Un pas vers l’égalité

Il atteste d’une prise de position collective qui dépasse les frontières nationales. Il s’en prend à ce qui fonde le patriarcat encore prégnant dans la Oumma : le sexe et l’argent. Enfin, en demandant l’abrogation pure et simple de la loi religieuse, le manifeste force les gouvernants et les sociétés d’islam à rompre avec l’ambiguïté qu’ils entretiennent entre les principes laïques et les préceptes de la charia.

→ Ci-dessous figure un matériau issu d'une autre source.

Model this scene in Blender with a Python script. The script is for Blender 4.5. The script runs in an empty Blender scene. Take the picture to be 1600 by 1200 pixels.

Bien sûr, tout n’est pas réglé ni ne le sera de sitôt. Et si la Tunisie a fait un pas en abrogeant la circulaire interdisant le mariage avec un non-musulman, il reste les innombrables injustices qui ont cours ailleurs. Pour autant, la brèche est ouverte, et la voie est désormais libre pour dire tout haut ce que nous pensons tout bas : aucun être sensé, aucune foi juste, aucun dieu aimant ses créatures ne pourra accepter les pratiques qui font encore des femmes des mineures, des lésées, des prisonnières, des esclaves, des êtres sans foi ni raison, comme dit l’adage religieux…

Qu’on ne nous serine plus les discours identitaires, les excuses des politiques – pour qui ce n’est jamais le moment d’aborder la condition des femmes –, les tours et les détours des historiens enjoliveurs, des exégètes sympathiques, des machos qui s’ignorent, des gauches européennes compatissantes et culturalistes. S’il est une volonté du siècle que les musulmans se doivent d’accomplir, c’est celle-ci : reconnaître totalement et irrémédiablement l’égalité et la liberté des femmes – sans quoi ils resteront en dehors de l’Histoire.